Mara calls her son after the saintly scribe, Kirill, nick-naming him Mbobo, "a monkey or little mascot". He becomes "Little Pushkin" his blackness (and reading) linking him to the author, for Pushkin's first (unfinished) novel The Negro of Peter the Great, was based on his great-grandfather, Abram Petrovich Gannibal, an Abyssinian.
For Mbobo the pangs of hell are overground, where he is forced to observe a succession of drunken "uncles" (and some "aunts") abusing and observing his mother's degradation "with sordid eyes".
Despite such raw brutality he never becomes brutalised, loving his mother's folk stories and respecting his slatterly grandmother. Mobo's journey into and out of life maps the Soviet Union's death throes.
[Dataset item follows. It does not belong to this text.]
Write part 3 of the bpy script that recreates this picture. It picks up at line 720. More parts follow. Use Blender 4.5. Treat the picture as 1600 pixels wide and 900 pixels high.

Ismailov's original manuscript dates to a decade ago. Carol Ermakova's translation is recent and constitutes a conundrum: either the text is wholly unedited, or it has been jarringly Americanised by the publisher. Worse still it taxes the reader's powers of visualisation with phrases such as: "I affixed my teeth to his sleeve", and "Then let us eat this goose in a threesome?"
It is a credit to the author that, like the proverbial express train advancing through the tunnel upon us, nothing can stall the immense onward rush of The Underground.